- #1
Lavabug
- 858
- 37
Homework Statement
The fundamental frequency of a piano string with mass of 7g and length 80cm is 261.63Hz.
What is the tension on the string?
If we coil the string duplicating its density(without changing length I presume), what is its new fundamental frequency?
If 16000Hz is the highest frequency audible to a listener, what is the highest harmonic he can hear?
Homework Equations
Wavelength of the nth harmonic: \lambda\ = 2L/n
v=\lambda\nu
v = sqrt(T/\rho)
The Attempt at a Solution
The fundamental wavelength is just twice the length of the string, so 160cm.
The given linear mass density is 7/80 g/cm.
using v/160 = \nu and v = sqrt(T/\rho)
I get a phase velocity of 418.6 m/s and solving for the tension I get 1533 N.
Duplicating the density of the string while keeping the tension the same gives me a slower phase velocity of 295.97m/s, is this correct?

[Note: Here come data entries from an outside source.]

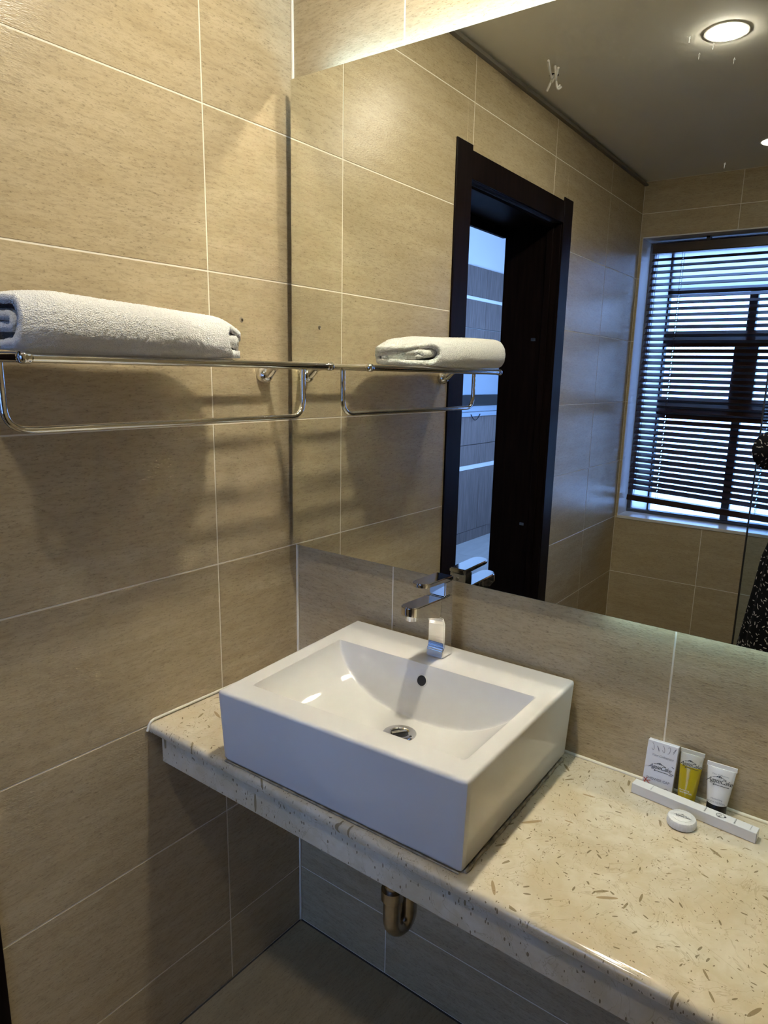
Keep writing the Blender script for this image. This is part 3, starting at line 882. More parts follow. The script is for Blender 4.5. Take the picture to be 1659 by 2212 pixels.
# ------------------------------------------------------------------ towel rack on the left wall
tk = empty('towel_rack', (0.0, -0.405, 1.47)); tag(tk, 'chrome towel shelf with a hanging bar on the left wall', 'towel rack')
def kl(x, y, z): return Vector((x, y + 0.405, z - 1.47))
Y0, Y1 = -0.103, -0.705
RZ = 1.489
for x, r in ((0.045, 0.005), (0.092, 0.005), (0.140, 0.005), (0.196, 0.0068)):
    bm = bmesh.new(); tube(bm, [kl(x, Y0 - 0.002, RZ), kl(x, Y1 + 0.002, RZ)], r, 14)
    obj('rail', bm, MT['chrome'], tk, 1.0)
for y in (Y0, Y1):
    bm = bmesh.new()
    tube(bm, [kl(x, y, z) for x, z in ((0.020, 1.470), (0.028, 1.476), (0.038, 1.484), (0.052, RZ), (0.12, RZ), (0.170, RZ), (0.196, RZ))], [0.010, 0.010, 0.009, 0.0080, 0.0075, 0.0075, 0.0075], 14)
    ea = obj('end_arm', bm, MT['chrome'], tk, 1.0)
    bm = bmesh.new()
    lathe(bm, [(0.0, 0.0), (0.017, 0.0), (0.0185, 0.004), (0.018, 0.011), (0.014, 0.019), (0.008, 0.024), (0.0, 0.0255)], 24)
    bmesh.ops.transform(bm, matrix=Matrix.Translation(kl(0.0008, y, 1.468)) @ Matrix.Rotation(PI / 2, 4, 'Y'), verts=bm.verts)
    obj('wall_flange', bm, MT['chrome'], tk, 1.0)
    s = 1 if y == Y0 else -1
    bm = bmesh.new()
    R = Matrix.Translation(kl(0.196, y - s * 0.006, RZ)) @ Matrix.Rotation(-s * PI / 2, 4, 'X')
    lathe(bm, [(0.0, -0.002), (0.0072, -0.002), (0.0088, 0.002), (0.0078, 0.004), (0.0092, 0.007), (0.0092, 0.011), (0.0075, 0.015), (0.0, 0.0165)], 22)
    bmesh.ops.transform(bm, matrix=R, verts=bm.verts)
    obj('end_cap', bm, MT['chrome'], ea, 1.0)
bm = bmesh.new()
tube(bm, fillet([kl(0.121, -0.101, RZ - 0.002), kl(0.121, -0.101, 1.385), kl(0.116, -0.703, 1.385), kl(0.116, -0.703, RZ - 0.002)], 0.036, 8), 0.0056, 14)
obj('hanging_bar', bm, MT['chrome'], tk, 1.0)

# ------------------------------------------------------------------ folded towel
TY0, TY1 = -0.712, -0.270
path = []
def arc(cx, cz, rx, rz, a0, a1, n):
    for k in range(n + 1):
        a = math.radians(a0 + (a1 - a0) * k / n)
        path.append((cx + rx * math.cos(a), cz + rz * math.sin(a)))
path.append((0.105, 1.527)); path.append((0.150, 1.5285)); path.append((0.192, 1.527))
arc(0.205, 1.5345, 0.012, 0.0075, -90, 90, 6)
path += [(0.185, 1.5420), (0.140, 1.5445), (0.100, 1.5420)]
arc(0.088, 1.5235, 0.014, 0.0185, 90, 270, 10)
path += [(0.120, 1.5040), (0.170, 1.5030), (0.215, 1.5040)]
arc(0.226, 1.5330, 0.026, 0.0290, -90, 90, 14)
path += [(0.190, 1.5640), (0.140, 1.5655), (0.100, 1.5620)]
arc(0.080, 1.5400, 0.020, 0.0215, 90, 165, 5)
path += [(0.0605, 1.533), (0.0610, 1.520)]
# resample evenly
def resample(P, step):
    P = [Vector((a, b)) for a, b in P]; out = [P[0]]; carry = 0
    for a, b in zip(P, P[1:]):
        L_ = (b - a).length; t = step - carry
        while t <= L_:
            out.append(a.lerp(b, t / L_)); t += step
        carry = L_ - (t - step)
    return out
path = [(0.055 + (a - 0.06) * 0.86, b) for a, b in path]
cp = resample(path, 0.0026)
NYT = 150
bm = bmesh.new()
TH = 0.0122
rowsT = []
for j in range(NYT + 1):
    s = j / NYT; y = TY0 + (TY1 - TY0) * s
    row = []
    for i, p in enumerate(cp):
        t = (cp[min(i + 1, len(cp) - 1)] - cp[max(i - 1, 0)]).normalized(); nrm = Vector((-t.y, t.x))
        q = Vector((p.x, p.y))
        outer = i / len(cp)
        # soft lie of the cloth: slightly thinner to the mirror end, waves, ends uneven
        q.y = 1.496 + (q.y - 1.496) * (1.16 - 0.22 * s)
        w = noise.noise(Vector((q.x * 14, y * 9, q.y * 10)))
        q += nrm * 0.0022 * w
        # corner rounding of the free ends
        e = min(s, 1 - s) * (TY1 - TY0)
        if e < 0.06: q = Vector((0.125, 1.512)) + (q - Vector((0.125, 1.512))) * (1 - 0.17 * (1 - e / 0.06) ** 2)
        yy = y + 0.006 * noise.noise(Vector((outer * 9, 3.1, 7 * (1 if s > .5 else 0)))) * (1 if (s < 0.02 or s > 0.98) else 0.6) - (9.2 if q.x > 0.10 else 24.0) * (q.x - 0.10) ** 2 * ss(0.2, 1.0, s)
        if outer < 0.48 and s > 0.5: yy -= 0.004 * ss(0.5, 0.9, s) * (1 - outer)
        if outer < 0.48 and s < 0.5: yy += 0.005 * ss(0.5, 0.1, s) * (1 - outer)
        q.y = 1.508 + (q.y - 1.508) * (1 - 0.38 * ss(-0.375, -0.262, yy))
        # a little sag between the rails
        if q.y < 1.510:
            q.y -= 0.012 * max(0, math.sin(PI * min(1, max(0, (q.x - 0.09) / 0.10)))) * math.exp(-((y + 0.50) / 0.10) ** 2)
        row.append((q, nrm, yy))
    rowsT.append(row)
vo = [[None] * len(cp) for _ in rowsT]; vi = [[None] * len(cp) for _ in rowsT]
for j, row in enumerate(rowsT):
    for i, (q, nrm, yy) in enumerate(row):
        pile = 0.0009 * noise.noise(Vector((q.x * 260, yy * 260, q.y * 260))) + 0.0007 * random.uniform(-1, 1)
        th = TH / 2 * (0.85 if i < 4 or i > len(cp) - 5 else 1)
        a = q + nrm * (th + pile); b = q - nrm * (th + pile)
        vo[j][i] = bm.verts.new((a.x, yy, a.y)); vi[j][i] = bm.verts.new((b.x, yy, b.y))
nJ, nI = len(rowsT), len(cp)
for j in range(nJ - 1):
    for i in range(nI - 1):
        bm.faces.new((vo[j][i], vo[j][i + 1], vo[j + 1][i + 1], vo[j + 1][i]))
        bm.faces.new((vi[j][i], vi[j + 1][i], vi[j + 1][i + 1], vi[j][i + 1]))
for i in range(nI - 1):
    bm.faces.new((vo[0][i], vi[0][i], vi[0][i + 1], vo[0][i + 1]))
    bm.faces.new((vo[-1][i], vo[-1][i + 1], vi[-1][i + 1], vi[-1][i]))
for j in range(nJ - 1):
    bm.faces.new((vo[j][0], vo[j + 1][0], vi[j + 1][0], vi[j][0]))
    bm.faces.new((vo[j][-1], vi[j][-1], vi[j + 1][-1], vo[j + 1][-1]))
bmesh.ops.recalc_face_normals(bm, faces=bm.faces)
tw = obj('folded_towel', bm, MT['terry'], None, 3.2)
tag(tw, 'white terry towel folded on the chrome towel shelf', 'towel')

# ------------------------------------------------------------------ toiletries
LOGO_W = 0.030
def logo(parent, origin, right, up, s=1.0, m_=None, tagline=True):
    m_ = m_ or MT['ink']
    text('brand_lettering', 'AgateCake', 0.0085 * s, m_, parent, origin, right, up, shear=0.45, spacing=0.86)
    # little roofed cloche over the lettering and a stem below
    roof = []
    for k in range(9):
        a = PI * k / 8; roof.append((0.0032 * s * math.cos(a) - 0.001 * s, 0.0046 * s + 0.0022 * s * math.sin(a)))
    P = [((roof), 0.0009 * s), ([(-0.0095 * s, 0.0040 * s), (-0.004 * s, 0.0052 * s), (0.003 * s, 0.0052 * s), (0.0085 * s, 0.0034 * s)], 0.0006 * s),
         ([(-0.0012 * s, 0.0058 * s), (0.0002 * s, 0.0058 * s)], 0.0020 * s),
         ([(-0.0062 * s, -0.0030 * s), (-0.0068 * s, -0.0068 * s)], 0.0007 * s)]
    if tagline: P.append(([(-0.008 * s, -0.0056 * s), (0.013 * s, -0.0056 * s)], 0.0007 * s))
    strokes('brand_mark', P, 0.0006 * s, m_, parent, origin, right, up)

# dental kit box
ang = math.atan2(-0.016, 0.199)
bx = empty('toiletry_box', (0.9610, -0.0545, CT + 0.0005), (0, 0, ang)); tag(bx, 'long white card box lying on the counter in front of the tubes', 'box')
Lb, Db, Hb = 0.200, 0.019, 0.018
obj('carton', nbox(-Lb / 2, Lb / 2, -Db / 2, Db / 2, 0, Hb, bev=0.0006), MT['paper'], bx)
bm = nbox(Lb / 2 - 0.0002, Lb / 2 + 0.0004, -Db / 2 + 0.001, -Db / 2 + 0.0022, 0.001, Hb - 0.001)
obj('flap_gap', bm, MT['greyink'], bx)
bm = nbox(-Lb / 2 - 0.0004, -Lb / 2 + 0.0002, -Db / 2 + 0.001, -Db / 2 + 0.0024, 0.001, Hb - 0.001)
obj('flap_gap', bm, MT['greyink'], bx)
TX, TYv = (1, 0, 0), (0, 1, 0)
def bt(body, size, x, m_=MT['ink'], shear=0.0):
    text('printed_text', body, size, m_, bx, (x, 0, Hb), (0, 1, 0), (-1, 0, 0), shear=shear)
bt('DENTAL KIT', 0.0026, -0.068, MT['greyink'])
bt('AgateCake', 0.0034, 0.020, MT['ink'], 0.4)
bt('AgateCake', 0.0034, 0.066, MT['ink'], 0.4)
bt('TOOTHBRUSH', 0.0022, 0.090, MT['greyink'])
P = []
for s_ in (1, -1):
    P.append([(0.006 * math.cos(a) * (1 + 0.15 * math.sin(3 * a)), s_ * 0.0055 * math.sin(a)) for a in [PI * k / 16 for k in range(17)]])
P += [[(-0.004, 0.003), (-0.001, 0.004), (0.001, 0.001), (-0.002, -0.002), (0.002, -0.003)], ([(0.0055, 0.0), (0.0085, 0.0)], 0.003), ([(-0.003, -0.0045), (0.0, -0.0045)], 0.002)]
strokes('printed_emblem', P, 0.0007, MT['ink'], bx, (0.044, 0, Hb), TX, TYv)

# shower cap box leaning on the wall
sc = empty('shower_cap_box', (0.8955, -0.0300, CT + 0.0006), (-0.20, 0, 0.03)); tag(sc, 'white shower cap carton leaning against the tiles', 'box')
Wc, Tc, Hc = 0.051, 0.013, 0.088
obj('carton', nbox(-Wc / 2, Wc / 2, 0, Tc, 0, Hc, bev=0.0006), plain('bluish_white_card', (0.74, 0.74, 0.78), 0.4), sc)
FRX, FUP = (1, 0, 0), (0, 0, 1)
text('printed_text', 'SHOWER CAP', 0.0062, MT['greyink'], sc, (0.0, 0, 0.022), FRX, FUP)
text('printed_text', 'Your Collections', 0.0052, MT['greyink'], sc, (0.002, 0, 0.064), FRX, FUP, shear=0.3)
logo(sc, (0.0, 0, 0.044), FRX, FUP, 1.15)
fl_ = []
for k in range(5):
    a0 = -0.018 + 0.009 * k
    fl_.append([(a0 + 0.004 * math.sin(t), 0.078 + 0.006 * math.cos(t * 1.3 + k)) for t in [0.35 * q_ for q_ in range(10)]])
strokes('printed_flourish', fl_, 0.0007, MT['greyink'], sc, (0.0, 0, 0.0), FRX, FUP)
strokes('printed_flourish', [[(0.019, 0.052), (0.023, 0.050)], [(0.017, 0.040), (0.024, 0.038)], [(0.016, 0.036), (0.022, 0.037)]] , 0.0012, MT['greyink'], sc, (0, 0, 0), FRX, FUP)
strokes('printed_blossom', [[(-0.024, 0.014), (-0.012, 0.018)], [(-0.024, 0.020), (-0.013, 0.012)], [(-0.022, 0.011), (-0.018, 0.022)]], 0.0013, MT['redink'], sc, (0, 0, 0), FRX, FUP)
strokes('printed_drop', [[(0.015 + 0.0035 * math.cos(a), 0.007 + 0.0045 * math.sin(a)) for a in [2 * PI * k / 14 for k in range(15)]]], 0.0009, MT['greyink'], sc, (0, 0, 0), FRX, FUP)

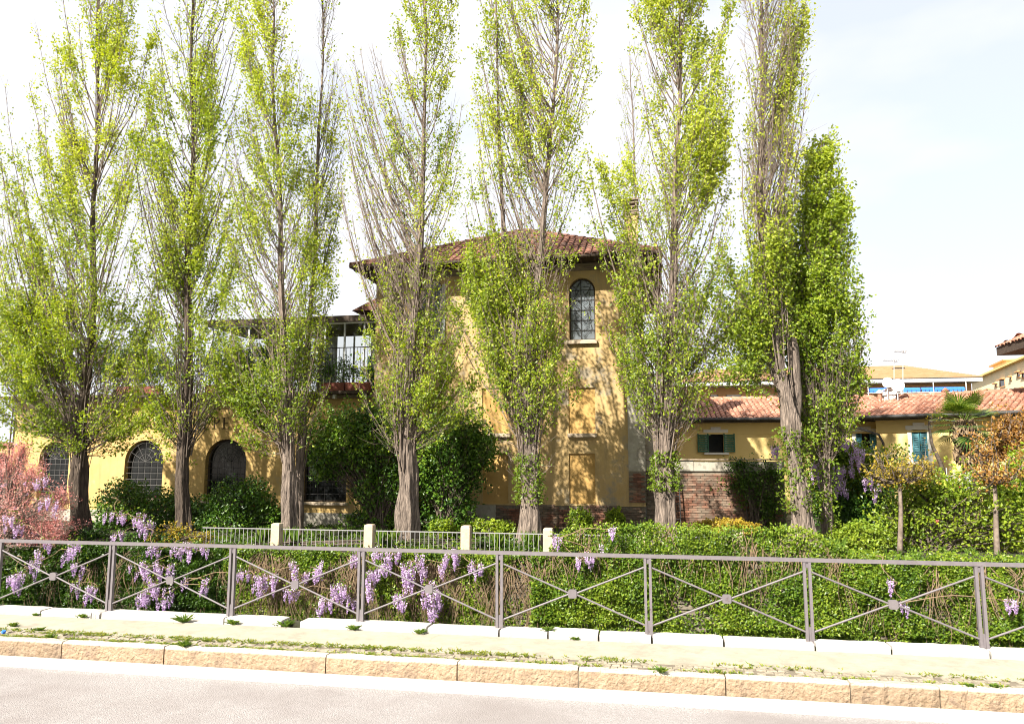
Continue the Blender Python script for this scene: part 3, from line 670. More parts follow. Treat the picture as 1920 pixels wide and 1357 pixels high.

Sounds reasonable from what I know from instrument strings but I'm just making sure.
The new fundamental frequency should be at the new velocity/2L, so 295.97/1.6 = 184.88Hz.
For the last part, I keep the phase velocity the same (295.97m/s) and set it equal to lamda*nu. I know the wavelength of the nth harmonic is 2L/n, so I substitute that and nu = 16000Hz as its given, then I attempt to solve for n which gives me 86.49, so if I round up I would say the 87th harmonic is the highest one that the listener can hear. Did I do this step correctly?